* Goal *
Extract the lines of the material below, beginning with the first and ending with the line that holds "COL = S.collection". Skip every picture.

* Exercise input *
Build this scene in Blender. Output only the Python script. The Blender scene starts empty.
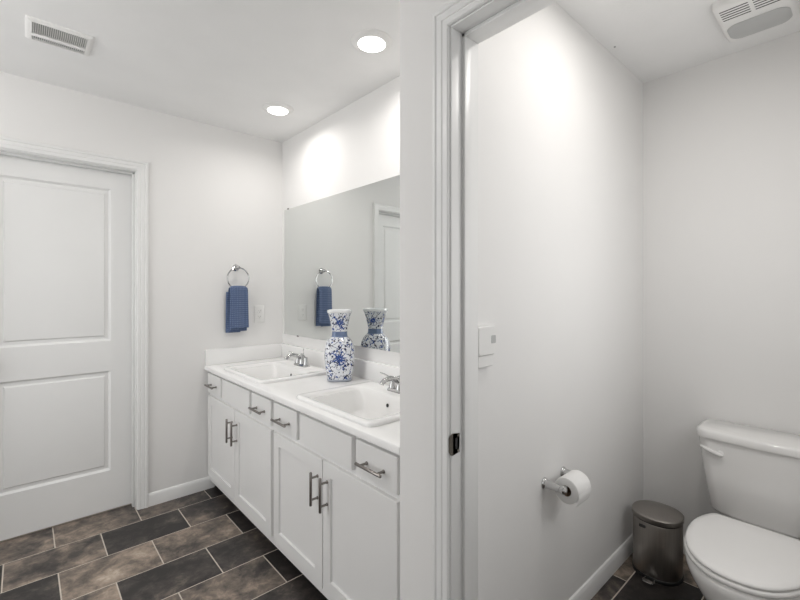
import bpy, bmesh, math, random
from mathutils import Vector, Matrix
PI = math.pi
S = bpy.context.scene
COL = S.collection

# ------------------------------------------------------------------ camera
YAW = 0.7315
cam = bpy.data.cameras.new('camera'); co = bpy.data.objects.new('camera', cam); COL.objects.link(co)
co.location = (0, 0, 1.325)
co.rotation_euler = (PI/2, 0, -YAW)
cam.sensor_fit = 'HORIZONTAL'; cam.sensor_width = 36.0
cam.lens = 36.0*419.16/800.0
cam.shift_y = -9.7/800.0
cam.clip_start = 0.02
S.camera = co
# ------------------------------------------------------------------ world, exposure
w = bpy.data.worlds.new('world'); S.world = w; w.use_nodes = True
w.node_tree.nodes['Background'].inputs[0].default_value = (1, 1, 1, 1)
w.node_tree.nodes['Background'].inputs[1].default_value = 0.3
S.view_settings.view_transform = 'Standard'
S.view_settings.look = 'None'
S.view_settings.exposure = 0.25
S.view_settings.gamma = 1.0
S.view_settings.use_curve_mapping = False
VAN_W, WC_W, FILL_DOME_W = 2.35, 3.3, 24.0        # watts of the recessed lamps, emission strength of the added fill dome
LAMP_C = (1.0, 0.965, 0.93)
FILL_B = 12.0                                 # fill light at an added, unseen frosted window in the left wall
FILL_WINS = ((1.45, 2.75, 0.50, 2.10, FILL_B),)
for (y0_, y1_, z0_, z1_, e_) in FILL_WINS:
    al = bpy.data.lights.new('window_daylight', 'AREA'); al.shape = 'RECTANGLE'; al.size = z1_-z0_-.1; al.size_y = y1_-y0_-.1
    al.energy = e_; al.color = (0.96, 0.98, 1.0)
    ao = bpy.data.objects.new('window_daylight', al); COL.objects.link(ao)
    ao.location = (-1.30+.012, (y0_+y1_)/2, (z0_+z1_)/2); ao.rotation_euler = (0, -PI/2, 0)
FILL_C = 6.5                                 # fill light at another added window, in the wall behind the camera
al = bpy.data.lights.new('window_daylight', 'AREA'); al.shape = 'RECTANGLE'; al.size = 1.5; al.size_y = 1.6
al.energy = FILL_C; al.color = (0.96, 0.98, 1.0)
ao = bpy.data.objects.new('window_daylight', al); COL.objects.link(ao)
ao.location = (-.30, -1.70+.012, 1.35); ao.rotation_euler = (PI/2, 0, 0)
FILL_D = 3.0                                  # fill light at a small added, unseen window, right wall of the toilet room
al = bpy.data.lights.new('window_daylight', 'AREA'); al.shape = 'RECTANGLE'; al.size = .6; al.size_y = .8
al.energy = FILL_D; al.color = (0.98, 0.99, 1.0)
ao = bpy.data.objects.new('window_daylight', al); COL.objects.link(ao)
ao.location = (1.65, -.115+.012, 1.45); ao.rotation_euler = (PI/2, 0, 0)

# room measures (metres)
CEIL = 2.439
YE, XV, XD, XW, YT, YC, XB = 2.948, 1.453, 0.894, 1.013, 0.804, 1.000, 2.481
XL, YB, YR = -1.30, -1.70, -0.115
YJ, YJR, ZJ = 0.779, 0.05, 2.063

# ------------------------------------------------------------------ materials
def nt(name):
    m = bpy.data.materials.new(name); m.use_nodes = True
    t = m.node_tree; b = t.nodes['Principled BSDF']; return m, t, b
def N(t, typ, **k):
    n = t.nodes.new(typ)
    for a, v in k.items():
        if a.startswith('i_'): n.inputs[a[2:].replace('_', ' ')].default_value = v
        else: setattr(n, a, v)
    return n
def L(t, a, b): t.links.new(a, b)
def mat(name, col, rough=0.5, metal=0.0, bump=0.0, bscale=200.0, var=0.03, vscale=6.0, coat=0.0, spec=0.5):
    m, t, b = nt(name)
    tc = N(t, 'ShaderNodeTexCoord')
    nz = N(t, 'ShaderNodeTexNoise'); nz.inputs['Scale'].default_value = vscale; nz.inputs['Detail'].default_value = 3
    L(t, tc.outputs['Object'], nz.inputs['Vector'])
    r = N(t, 'ShaderNodeValToRGB')
    r.color_ramp.elements[0].position = .3; r.color_ramp.elements[1].position = .7
    r.color_ramp.elements[0].color = tuple(c*(1-var) for c in col)+(1,)
    r.color_ramp.elements[1].color = tuple(min(1, c*(1+var)) for c in col)+(1,)
    L(t, nz.outputs['Fac'], r.inputs['Fac']); L(t, r.outputs['Color'], b.inputs['Base Color'])
    b.inputs['Roughness'].default_value = rough; b.inputs['Metallic'].default_value = metal
    b.inputs['Coat Weight'].default_value = coat; b.inputs['Specular IOR Level'].default_value = spec
    if bump:
        n2 = N(t, 'ShaderNodeTexNoise'); n2.inputs['Scale'].default_value = bscale; n2.inputs['Detail'].default_value = 2
        L(t, tc.outputs['Object'], n2.inputs['Vector'])
        bp = N(t, 'ShaderNodeBump'); bp.inputs['Strength'].default_value = bump; bp.inputs['Distance'].default_value = .002
        L(t, n2.outputs['Fac'], bp.inputs['Height']); L(t, bp.outputs['Normal'], b.inputs['Normal'])
    return m
M = {}
M['wall'] = mat('wall_paint', (.84, .832, .82), .75, bump=.12, bscale=160, var=.008, vscale=2, spec=.3)
M['ceil'] = mat('ceiling_paint', (.88, .877, .87), .9, bump=.3, bscale=90, var=.012, vscale=5, spec=.2)
M['trim'] = mat('white_trim_paint', (.84, .84, .83), .35, var=.006)
M['cab'] = mat('white_cabinet_paint', (.84, .835, .825), .4, var=.006)
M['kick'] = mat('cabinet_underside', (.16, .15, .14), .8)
M['counter'] = mat('cultured_marble', (.90, .895, .885), .18, var=.012, vscale=9)
M['ceramic'] = mat('white_ceramic', (.90, .895, .885), .1, var=.004, coat=.3)
M['china'] = mat('toilet_china', (.86, .85, .835), .12, var=.004, coat=.3)
M['seat'] = mat('seat_plastic', (.86, .85, .835), .22, var=.004)
M['chrome'] = mat('chrome', (.60, .60, .60), .08, 1.0, var=.02)
M['nickel'] = mat('brushed_nickel', (.27, .25, .235), .33, 1.0, var=.05, vscale=40)
M['bronze'] = mat('dark_strike_metal', (.38, .35, .31), .4, 1.0, var=.15, vscale=60)
M['plastic'] = mat('white_plastic', (.84, .835, .82), .35, var=.004)
M['greyplastic'] = mat('grey_lens_plastic', (.50, .505, .50), .4, var=.01)
M['dark'] = mat('dark_slot', (.03, .03, .03), .7)
M['midgrey'] = mat('vent_shadow_grey', (.42, .42, .41), .8)
M['rubber'] = mat('black_plastic', (.02, .02, .02), .5)
M['paper'] = mat('toilet_paper', (.88, .875, .86), .95, bump=.3, bscale=300, var=.01)
M['card'] = mat('cardboard', (.35, .25, .17), .9)

def steel():
    m, t, b = nt('brushed_steel')
    tc = N(t, 'ShaderNodeTexCoord'); mp = N(t, 'ShaderNodeMapping'); mp.inputs['Scale'].default_value = (60, 60, 1.2)
    nz = N(t, 'ShaderNodeTexNoise'); nz.inputs['Scale'].default_value = 6; nz.inputs['Detail'].default_value = 3
    L(t, tc.outputs['Object'], mp.inputs['Vector']); L(t, mp.outputs['Vector'], nz.inputs['Vector'])
    r = N(t, 'ShaderNodeValToRGB')
    r.color_ramp.elements[0].color = (.27, .25, .235, 1); r.color_ramp.elements[1].color = (.46, .43, .40, 1)
    L(t, nz.outputs['Fac'], r.inputs['Fac']); L(t, r.outputs['Color'], b.inputs['Base Color'])
    b.inputs['Metallic'].default_value = 1; b.inputs['Roughness'].default_value = .34
    b.inputs['Anisotropic'].default_value = .5
    return m
M['steel'] = steel()

def mirror_mat():
    m, t, b = nt('mirror_glass')
    b.inputs['Base Color'].default_value = (.80, .82, .81, 1)
    b.inputs['Metallic'].default_value = 1; b.inputs['Roughness'].default_value = 0.0
    return m
M['mirror'] = mirror_mat()

def lamp_mat(name, s):
    m, t, b = nt(name)
    b.inputs['Base Color'].default_value = (.9, .9, .9, 1)
    b.inputs['Emission Color'].default_value = LAMP_C+(1,)
    b.inputs['Emission Strength'].default_value = s
    return m

def tile_mat():
    m, t, b = nt('stone_tile')
    tc = N(t, 'ShaderNodeTexCoord')
    at = N(t, 'ShaderNodeAttribute', attribute_name='tile_tone')       # r: darkness of this tile, g/b: random shift
    sp = N(t, 'ShaderNodeSeparateColor'); L(t, at.outputs['Color'], sp.inputs['Color'])
    cb = N(t, 'ShaderNodeCombineXYZ'); 
    mg = N(t, 'ShaderNodeMath', operation='MULTIPLY'); mg.inputs[1].default_value = 37.0; L(t, sp.outputs['Green'], mg.inputs[0])
    mb = N(t, 'ShaderNodeMath', operation='MULTIPLY'); mb.inputs[1].default_value = 53.0; L(t, sp.outputs['Blue'], mb.inputs[0])
    L(t, mg.outputs[0], cb.inputs[0]); L(t, mb.outputs[0], cb.inputs[1]); L(t, mg.outputs[0], cb.inputs[2])
    ad = N(t, 'ShaderNodeVectorMath', operation='ADD'); L(t, tc.outputs['Object'], ad.inputs[0]); L(t, cb.outputs[0], ad.inputs[1])
    big = N(t, 'ShaderNodeTexNoise'); big.inputs['Scale'].default_value = 4.5; big.inputs['Detail'].default_value = 4; big.inputs['Distortion'].default_value = .6
    fine = N(t, 'ShaderNodeTexNoise'); fine.inputs['Scale'].default_value = 16; fine.inputs['Detail'].default_value = 8; fine.inputs['Roughness'].default_value = .7; fine.inputs['Distortion'].default_value = .3
    L(t, ad.outputs[0], big.inputs['Vector']); L(t, ad.outputs[0], fine.inputs['Vector'])
    # f = tone + (big-.5)*1.0 + (fine-.5)*.6
    a1 = N(t, 'ShaderNodeMath', operation='MULTIPLY_ADD'); a1.inputs[1].default_value = 1.3; L(t, big.outputs['Fac'], a1.inputs[0]); L(t, sp.outputs['Red'], a1.inputs[2])
    a2 = N(t, 'ShaderNodeMath', operation='MULTIPLY_ADD'); a2.inputs[1].default_value = 1.35; L(t, fine.outputs['Fac'], a2.inputs[0]); L(t, a1.outputs[0], a2.inputs[2])
    a3 = N(t, 'ShaderNodeMath', operation='SUBTRACT'); a3.inputs[1].default_value = 1.31; L(t, a2.outputs[0], a3.inputs[0])
    r = N(t, 'ShaderNodeValToRGB'); e = r.color_ramp.elements
    e[0].position = 0; e[0].color = (.022, .019, .018, 1)
    e[1].position = 1; e[1].color = (.62, .53, .45, 1)
    for p, c in ((.25, (.062, .052, .047)), (.5, (.185, .15, .122)), (.75, (.38, .30, .235))):
        x = e.new(p); x.color = c+(1,)
    L(t, a3.outputs[0], r.inputs['Fac']); L(t, r.outputs['Color'], b.inputs['Base Color'])
    b.inputs['Roughness'].default_value = .42
    bp = N(t, 'ShaderNodeBump'); bp.inputs['Strength'].default_value = .25; bp.inputs['Distance'].default_value = .003
    L(t, fine.outputs['Fac'], bp.inputs['Height']); L(t, bp.outputs['Normal'], b.inputs['Normal'])
    return m
M['tile'] = tile_mat()
M['grout'] = mat('grout', (.60, .54, .47), .9, bump=.3, bscale=300, var=.08, vscale=20)

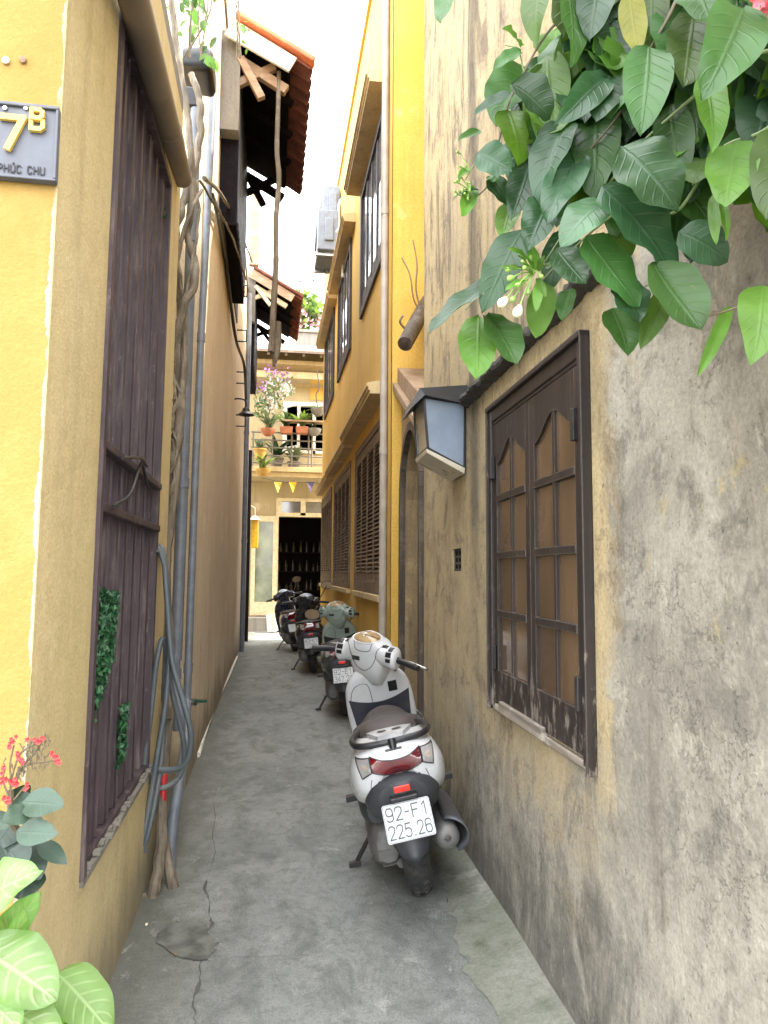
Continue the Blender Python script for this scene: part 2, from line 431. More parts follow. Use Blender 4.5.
M['brick'] = plaster('worn_brick', (0.26,0.17,0.10), (0.34,0.24,0.15), (0.10,0.075,0.05), (0.4,0.32,0.22), streak=0.4, bumpy=0.9, big=6)

# ------------------------------------------------------------------ ground
def ground_material():
    t = NT('alley_concrete')
    c = t.mix(t.rng(t.noise(1.1, 9, 0.7), 0.32, 0.68), (0.20,0.212,0.198), (0.31,0.318,0.298))
    c = t.mix(t.rng(t.noise(3.4, 10, 0.75, vec=t.vec((1.5,0.8,1),(3,1,0)), dist=0.6), 0.46, 0.66, 0, 0.75), c, (0.115,0.124,0.112))
    x = t.sep()[0]
    edge = t.math('ABSOLUTE', t.math('SUBTRACT', x, 0.22))
    edge = t.math('ADD', edge, t.math('MULTIPLY', t.math('SUBTRACT', t.noise(4.5, 10, 0.75), 0.5), 0.75))
    c = t.mix(t.rng(edge, 0.42, 0.70, 0, 0.7), c, (0.105,0.112,0.075))
    scuff = t.noise(5.5, 11, 0.8, vec=t.vec((1.3,0.7,1),(8,2,0)), dist=0.4)
    c = t.mix(t.rng(scuff, 0.565, 0.63, 0, 0.75), c, (0.39,0.39,0.365))
    m2 = t.noise(17, 9, 0.82, vec=t.vec(loc=(4,4,0)))
    c = t.mix(t.rng(m2, 0.47, 0.66, 0, 0.6), c, (0.095,0.098,0.09)); c = t.mix(t.rng(m2, 0.42, 0.28, 0, 0.55), c, (0.37,0.37,0.345))
    g = t.noise(130, 4, 0.75)
    c = t.mix(t.rng(g, 0.35, 0.7, 0, 0.5), c, (0.075,0.077,0.072))
    sp = t.voro(30); c = t.mix(t.rng(sp, 0.03, 0.06, 0.8, 0.0), c, (0.47,0.46,0.43))
    oil = t.noise(1.9, 4, 0.5, vec=t.vec(loc=(1.5,7,0))); c = t.mix(t.rng(oil, 0.62, 0.72, 0, 0.55), c, (0.085,0.087,0.083))
    t.bump(t.math('ADD', t.math('MULTIPLY', g, 0.4), t.math('ADD', t.math('MULTIPLY', m2, 0.6), t.noise(7, 8, 0.65))), 0.7, 0.014)
    return t.out(c, t.rng(scuff, 0.3, 0.7, 0.6, 0.9))
M['ground'] = ground_material()
mb = MB(); mb.grid(lambda a, b: (-300+600*a, -300+600*b, 0), 60, 60)
g = mb.build('ground', M['ground'], weld=False, smooth=0); g['kind'] = 'structure'

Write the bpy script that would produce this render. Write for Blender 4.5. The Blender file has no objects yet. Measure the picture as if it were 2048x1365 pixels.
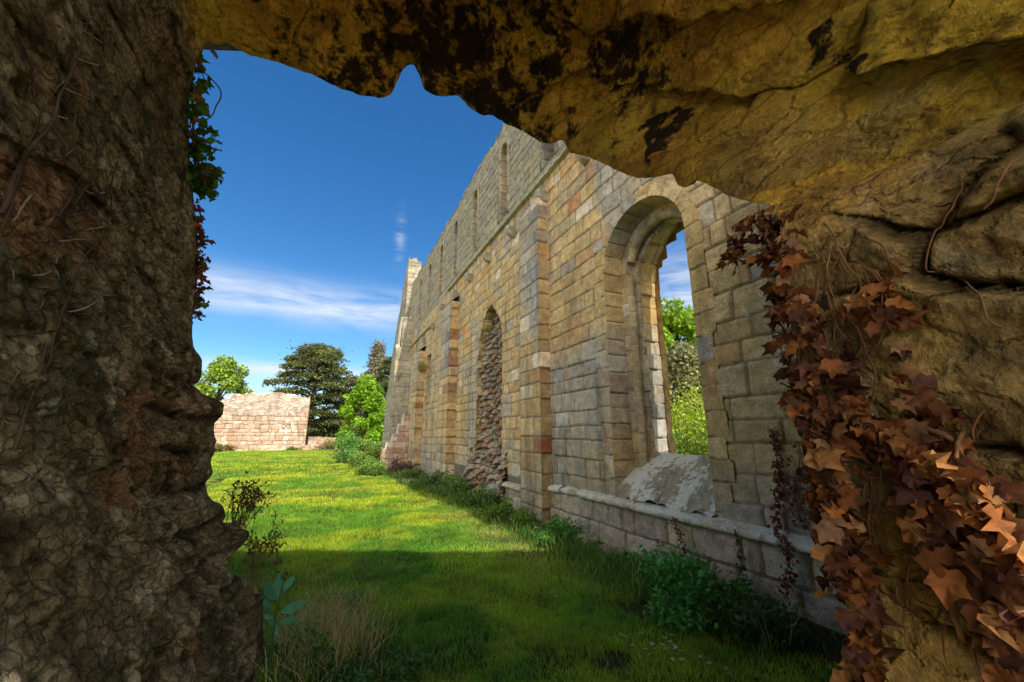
import bpy, math
import numpy as np
from mathutils import Vector
from mathutils.bvhtree import BVHTree
C = bpy.context.scene.collection
# ------------------------------------------------------------------ camera model (also used to survey points)
F = 796.0; TH = math.atan(188 / F); YAW = math.atan(372 / 818.0); H = 1.6
def ray(px, py):
    a = (px - 1024) / F; b = (682.5 - py) / F
    f = math.cos(TH) - b * math.sin(TH); z = math.sin(TH) + b * math.cos(TH)
    return np.array([a * math.cos(YAW) + f * math.sin(YAW), -a * math.sin(YAW) + f * math.cos(YAW), z])
def at_d(px, py, d):
    r = ray(px, py); return r * (d / math.hypot(r[0], r[1])) + np.array([0, 0, H])
def at_x(px, py, X):
    r = ray(px, py); return r * (X / r[0]) + np.array([0, 0, H])
def at_y(px, py, Y):
    r = ray(px, py); return r * (Y / r[1]) + np.array([0, 0, H])
def at_g(px, py, h=0.0):
    r = ray(px, py); return r * ((h - H) / r[2]) + np.array([0, 0, H])
# ------------------------------------------------------------------ numpy noise
def _hash(ix, iy, iz, seed=0):
    n = (ix.astype(np.int64) * 374761393 + iy.astype(np.int64) * 668265263 + iz.astype(np.int64) * 2147483647 + seed * 1013904223) & 0xFFFFFFFF
    n = ((n ^ (n >> 13)) * 1274126177) & 0xFFFFFFFF
    n = ((n ^ (n >> 16)) * 2246822519) & 0xFFFFFFFF
    return ((n ^ (n >> 15)) & 0xFFFFFF) / float(0xFFFFFF)
def vnoise(x, y, z=None, seed=0):
    x = np.asarray(x, float); y = np.asarray(y, float); z = np.zeros_like(x) if z is None else np.asarray(z, float)
    xi, yi, zi = np.floor(x), np.floor(y), np.floor(z)
    fx, fy, fz = x - xi, y - yi, z - zi
    fx, fy, fz = [f * f * f * (f * (f * 6 - 15) + 10) for f in (fx, fy, fz)]
    r = 0
    for dx in (0, 1):
        for dy in (0, 1):
            for dz in (0, 1):
                w = (fx if dx else 1 - fx) * (fy if dy else 1 - fy) * (fz if dz else 1 - fz)
                r = r + w * _hash(xi + dx, yi + dy, zi + dz, seed)
    return r * 2 - 1
def fbm(x, y, z=None, oct=4, seed=0, rough=.5):
    a = 1; s = 0; t = 0; x = np.asarray(x, float); y = np.asarray(y, float); z = np.zeros_like(x) if z is None else np.asarray(z, float)
    for o in range(oct):
        s = s + a * vnoise(x, y, z, seed + o * 17); t += a; a *= rough; x, y, z = x * 2.03 + 5.1, y * 2.03 + 1.7, z * 2.03 + 9.2
    return s / t
def worley(x, y, seed=0, jit=.9):
    xi, yi = np.floor(x), np.floor(y)
    f1 = np.full(x.shape, 9.); f2 = np.full(x.shape, 9.); cid = np.zeros(x.shape); cx = np.zeros(x.shape); cy = np.zeros(x.shape)
    for dx in (-1, 0, 1):
        for dy in (-1, 0, 1):
            gx, gy = xi + dx, yi + dy
            px = gx + .5 + (_hash(gx, gy, gx * 0, seed) - .5) * jit; py = gy + .5 + (_hash(gx, gy, gx * 0 + 1, seed) - .5) * jit
            d = np.hypot(px - x, py - y)
            n = d < f1
            f2 = np.where(n, f1, np.minimum(f2, d)); f1 = np.where(n, d, f1)
            cid = np.where(n, _hash(gx, gy, gx * 0 + 2, seed), cid); cx = np.where(n, px - x, cx); cy = np.where(n, py - y, cy)
    return f1, f2, cid, cx, cy
def sst(a, b, x):
    t = np.clip((x - a) / (b - a), 0, 1); return t * t * (3 - 2 * t)
def mix(a, b, t):
    t = np.asarray(t)[..., None]; return np.asarray(a) * (1 - t) + np.asarray(b) * t
rng = np.random.default_rng(7)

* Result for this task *
Build this scene in Blender. Output only the Python script. The Blender scene starts empty.
import bpy, bmesh, math, random
from mathutils import Vector, Matrix
PI = math.pi
S = bpy.context.scene
COL = S.collection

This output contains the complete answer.